One major mistake writers make is “interfering with the book”. How? You may ask. Many writers find it difficult to allow their books to flow as it naturally should, they try too hard to be in control and this is quite some bad habit.
The readers can tell when your book is naturally developed and when it is manipulated.
Below are three things to avoid if you want to make a book that won’t experience a gigantic bounce rate.
1) Trying too hard to create a plot twist:
I know you are often advised to make your book a page turner, and to achieve this you’ll have to create plot twists and flashbacks. But this can backfire.
If you wrongly insert these elements, you’ll end up increasing the bounce rate of readers.
Have you ever read a book or watched a movie where you know that something should happen, but suddenly there’s a ridiculous plot twist that leaves you like “hey, are you serious right now?”

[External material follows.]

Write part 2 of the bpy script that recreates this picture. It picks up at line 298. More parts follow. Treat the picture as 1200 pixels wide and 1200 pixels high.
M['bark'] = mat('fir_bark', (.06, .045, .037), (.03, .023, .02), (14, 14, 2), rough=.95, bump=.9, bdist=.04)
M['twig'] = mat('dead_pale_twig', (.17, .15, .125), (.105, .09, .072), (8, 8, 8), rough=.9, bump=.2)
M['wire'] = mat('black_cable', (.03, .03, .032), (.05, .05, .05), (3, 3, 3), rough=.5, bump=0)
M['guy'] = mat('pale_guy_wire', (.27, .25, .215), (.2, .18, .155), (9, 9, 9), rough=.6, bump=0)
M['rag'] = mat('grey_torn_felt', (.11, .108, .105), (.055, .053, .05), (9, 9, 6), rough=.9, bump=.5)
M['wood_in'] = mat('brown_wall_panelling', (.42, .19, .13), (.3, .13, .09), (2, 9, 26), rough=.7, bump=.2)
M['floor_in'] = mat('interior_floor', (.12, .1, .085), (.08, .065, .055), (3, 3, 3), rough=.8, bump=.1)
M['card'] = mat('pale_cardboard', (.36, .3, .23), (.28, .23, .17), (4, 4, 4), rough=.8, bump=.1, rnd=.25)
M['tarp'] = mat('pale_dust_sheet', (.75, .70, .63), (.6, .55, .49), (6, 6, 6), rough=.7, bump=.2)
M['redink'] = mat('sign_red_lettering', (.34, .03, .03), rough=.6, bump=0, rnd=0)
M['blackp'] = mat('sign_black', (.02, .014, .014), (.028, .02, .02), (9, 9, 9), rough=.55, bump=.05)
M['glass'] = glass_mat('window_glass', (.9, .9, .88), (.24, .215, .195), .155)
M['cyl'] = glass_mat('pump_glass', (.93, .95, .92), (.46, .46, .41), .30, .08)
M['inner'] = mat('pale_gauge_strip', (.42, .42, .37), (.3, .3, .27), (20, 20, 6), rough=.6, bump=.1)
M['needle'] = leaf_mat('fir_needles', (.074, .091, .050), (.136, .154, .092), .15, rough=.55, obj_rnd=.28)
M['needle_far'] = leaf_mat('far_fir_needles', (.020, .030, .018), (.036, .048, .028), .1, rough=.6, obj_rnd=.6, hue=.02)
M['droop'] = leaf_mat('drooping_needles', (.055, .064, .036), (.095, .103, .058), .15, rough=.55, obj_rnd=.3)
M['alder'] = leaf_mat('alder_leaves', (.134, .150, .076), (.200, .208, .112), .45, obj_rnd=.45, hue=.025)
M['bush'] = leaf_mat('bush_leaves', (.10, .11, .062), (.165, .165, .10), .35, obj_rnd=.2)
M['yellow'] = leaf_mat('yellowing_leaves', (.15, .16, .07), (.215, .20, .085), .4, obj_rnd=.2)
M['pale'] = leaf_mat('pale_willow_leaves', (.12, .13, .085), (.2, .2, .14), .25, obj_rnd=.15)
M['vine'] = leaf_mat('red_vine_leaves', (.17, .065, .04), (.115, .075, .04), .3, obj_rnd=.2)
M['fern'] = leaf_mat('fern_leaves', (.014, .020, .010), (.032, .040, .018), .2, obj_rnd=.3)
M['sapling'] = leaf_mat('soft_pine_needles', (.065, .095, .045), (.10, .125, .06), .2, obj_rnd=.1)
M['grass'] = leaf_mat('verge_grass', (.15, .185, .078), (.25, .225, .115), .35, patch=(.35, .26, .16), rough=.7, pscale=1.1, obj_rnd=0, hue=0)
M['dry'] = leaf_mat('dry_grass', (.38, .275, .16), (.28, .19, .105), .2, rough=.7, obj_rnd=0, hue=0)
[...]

This is the reason telenovelas and Zeeworld suck. How can you walk past your mother several times, even talk to her and not know she’s the one when you don’t have a blindfold on? Whoever writes these scripts or makes these movies must really think people are jokes. I remember dumping the Indian movie Married Again because of this, someone putting a quite heavy necklace around your neck and you didn’t notice all day, when you were neither on a spell nor on drugs. Any other object? I might agree, but definitely not a wedding necklace, that’s insane. The house is a large mansion with a lot of things that could have shown her reflection, yet she didn’t notice, not even while cooking or bending over to pick up things. We all know wedding necklace is usually long and swaying, she must have felt it’s presence in real life, but the movie decided to fool everyone.
When you struggle too much to create a plot twist, people notice, they know this character wouldn’t act this way and it is just you trying too hard to control it’s life. Your book becomes ridiculous to the readers at this point and they hate your writing.
2) Controlling your characters:
Learn to create your characters and permit their natural inclinations. Allow them to live their lives freely, away from your “try too hard” control.
Learn to let your characters “live”.
Once you create a character, they become “fictional persons”, allow them to flow as such, stop interfering with their lives.
Sometime last year, I was seeing this American movie “Jane the Virgin”, and boy was I pissed!
I knew I couldn’t be the only one feeling this way, so I went scrambling the entire internet for reviews, I realized many people felt that way too.
Jane the Virgin was one of the movies I intentionally dumped in the bin, I didn’t finish it, each episode was more annoying than the former.
This is a typical example of when a script writer tried too hard to control the characters and it backfired. I mean, everyone could see that Jane was an entitled, hypocritical, judgy spoiled brat. Jane was mostly everything wrong, and naturally, if the characters had been allowed to flow, everyone wouldn’t end up licking her feet and accepting her wrongdoings as the perfect way of life. Among all the characters, Jane had the worst personality, yet the writer struggled too hard to paint her as an angel.
Things like this are what you must avoid in your book, script, or whatever you may write. Stop frustrating the audience because they know when you are manipulating the characters.
3) Controlling events:
If an event is going to occur, let it. If a character is meant to die, let them.
One thing some writers forget is that people can feel a book like they feel real life, they feel the characters like they feel actual persons, and feel the events like they feel real life events.
For this reason, treat your book like it is actually real. It doesn’t matter if it is fantacy or science fiction, everything has it’s own reality and if you switch from it, you are making a blunder.
I remember reading this book on either Webnovel or somewhere, the name of the book was “Trial Marriage Husband: Need To Work Hard”. Honestly, no book has pissed me off as much as that one did. The writer kept jumping around events, skipping necessary information and including unnecessary ones. Tang Ning and her husband Mo Ting were the gods of the book whom no one in the world compared to. No man in the whole of China compared to Mo Ting. These two characters were revered by everyone out of fear of being harmed, they were simply vile and malicious, yet the writer made an unnecessary attempt to paint them as angels and to control the events happening around them. From the ridiculous way Tang Ning’s rival miscarried just because she hated Tang Ning to how Tang Ning suddenly had a mysterious family that were billionaires when something slightly different was said earlier.
The confusing events made the book itself confusing and annoying.
This is an example of someone trying too hard to control events to suit their taste. Events in your book don’t have to suit your taste as an author, just allow what ought to happen to occur.
Now you have it! Things you must avoid if you want your readers to keep coming back for more. Simply put “don’t fool your readers”, no one likes to feel stupid.